The Groot Gat exhibition, curated by Tayla Hollamby and Standard Bank Gallery, features Lady Skollie’s exploration of the intricate histories of the San, Khoi, and Griqua peoples. It focuses on themes of identity and the struggles of reclaiming the Cape Coloured community’s lost heritage. Through her artistic persona, Lady Skollie boldly addresses issues of identity, sexuality, and social dynamics within the South African context. The exhibition showcases 23 pieces, including four new works.

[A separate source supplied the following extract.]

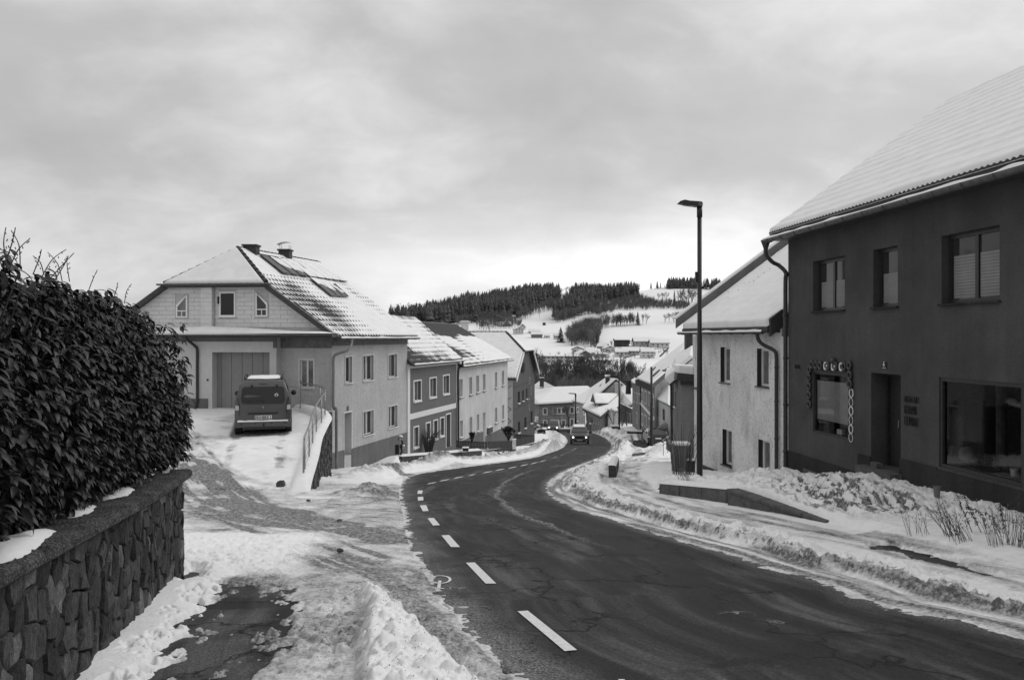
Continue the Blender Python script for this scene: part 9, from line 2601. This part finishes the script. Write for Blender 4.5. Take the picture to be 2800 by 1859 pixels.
LST = ((1526, 872, 38), (1536, 868, 40), (1545, 864, 36), (1519, 876, 26), (1560, 855, 36))
for i, (px, py, h) in enumerate(LST):
    put_tree(rank(LST, i).capitalize() + ' bare tree at the left tip of the middle wood', px, py, h, BTf[i % 4], 1.25, 'round bare trees at the wood tip', i)
LST = ((1450, 870, 18), (1437, 872, 14), (1475, 870, 26), (1423, 874, 12))
for i, (px, py, h) in enumerate(LST):
    put_tree(rank(LST, i).capitalize() + ' bare tree alone along the hillside path', px, py, h, BTf[i % 4], 0.7, 'lone bare trees along the path', i)
LST = ((1560, 930, 40), (1568, 934, 46), (1577, 930, 44), (1584, 936, 50), (1592, 928, 44), (1600, 934, 48), (1609, 928, 40), (1616, 936, 46), (1571, 940, 34), (1597, 942, 36), (1553, 936, 30))
for i, (px, py, h) in enumerate(LST):
    put_tree(rank(LST, i).capitalize() + ' tall bare tree in the gully wood above the village', px, py, h, BTf[i % 4], 0.9, 'tall bare trees in the gully wood', i)
LST = ((1312, 902, 26), (1322, 904, 28), (1330, 903, 24))
for i, (px, py, h) in enumerate(LST):
    put_tree(rank(LST, i).capitalize() + ' bare tree in the round clump by the hillside barn', px, py, h, BTf[i % 4], 1.3, 'round clump by the barn', i)
LST = ((1572, 808, 20), (1590, 806, 26), (1606, 806, 34), (1618, 806, 28), (1640, 807, 22), (1660, 806, 24), (1545, 808, 26), (1535, 808, 20))
for i, (px, py, h) in enumerate(LST):
    put_tree(rank(LST, i).capitalize() + ' bare tree on the ridge line of the middle wood', px, py, h, BTf[i % 4], 1.2, 'bare trees on the ridge line', i)
# dark tree left of the farmhouse roofs
c_ = pt(1468, 1100, 172); t = thing('dark_spruce', 'dark conifer at the left of the valley behind the gable house', 'tree', tuple(c_))
o = bpy.data.objects.new('crown', BS[0]); SC.collection.objects.link(o); o.parent = t; o.scale = (8, 8, 8.2); o.location = (-0.6, 0, -0.5)
print('objects', len(SC.objects), 'tris', sum(len(m.polygons) for m in bpy.data.meshes))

Lady Skollie, originally known as Laura Windvogel, was born in Cape Town, South Africa, in 1987. Growing up in the post-apartheid era, she experienced firsthand the gaps in her heritage as a Coloured woman in Cape Town. In her homecoming exhibition, Groot Gat, she embarks on a personal journey, paying tribute to her San, Khoi, and Griqua ancestry. She creates a fantastical world free from colonial influence, a world filled with vibrant cave drawings untouched by time and vandalism, a world that resonates with her personal struggle and triumph.

Something Sweet

Lady Skollie explains her pseudonym: “I want to be a mouthpiece. I’m that dirty auntie SKOLLIE who says what you’ve been thinking but never admitted to… coaxing things out of you with a bright and sunny disposition. Humour is a vehicle for social change.”

This exhibition is the third in a series commemorating Lady Skollie’s 2022 win of the prestigious Standard Bank Young Artist Award for Visual Art. Established in 1981, this annual award honours exceptional and emerging artists across various disciplines, including visual art, dance, jazz, music, theatre, and poetry. Lady Skollie joins the esteemed list of past recipients of the Visual Art Prize, including William Kentridge, Berni Searle, Jane Alexander, and Blessing Ngobeni.

The exhibition’s title, Groot Gat, refers to Boesman’s Gat, a freshwater cave in Kimberley, and highlights the significant historical gaps within the Cape Coloured communities. Lady Skollie’s works challenge viewers with profound questions about identity, belonging, and overlooked historical narratives. Her art invites deep reflection on personal roots, aspirations, and self-definition within the broader societal context. Engaging with Lady Skollie’s work encourages viewers to explore these complex issues and consider their place in the wider narrative of society.